Cheryl Chan

Date of Award


Document Type


Degree Name

Bachelor of Arts


Political Science

First Advisor

Dr. Andrea Simpson


The United States faces an epidemic of incarceration, draining resources, disrupting families, and hindering societal participation. Prison education emerges as a method to address this cycle, with vocational and academic programs being pivotal. While vocational programs are more common, their long-term efficacy remains uncertain. Academic education, exemplified by programs like the Bard Prison Initiative, provides incarcerated individuals with an opportunity to change. Typically, the success of these programs are measured using recidivism. However, recidivism has become too narrow of a measure to properly capture the nuances of an education.

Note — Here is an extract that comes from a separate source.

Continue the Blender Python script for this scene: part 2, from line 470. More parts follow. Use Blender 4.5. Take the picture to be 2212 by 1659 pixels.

There has been an emerging body of scholarship studying desistance and how the process can be facilitated. This thesis investigates the value of implementing college programs in prisons, utilizing qualitative methods to explore personal development, skills acquisition, and social bonds. The findings suggest that vocational programs can provide certain degrees of change for individuals, but these changes are limited and less in-depth than the change a liberal arts education can foster. However, disparities in programming, particularly concerning gender, highlight systemic challenges. Moving forward, equitable access and deeper exploration of the link between a liberal arts education and desistance are imperative. This research underscores the necessity of holistic approaches to reform the incarceration system, prioritizing academic education as a pathway to break the cycle of imprisonment and offer incarcerated people a chance for redemption.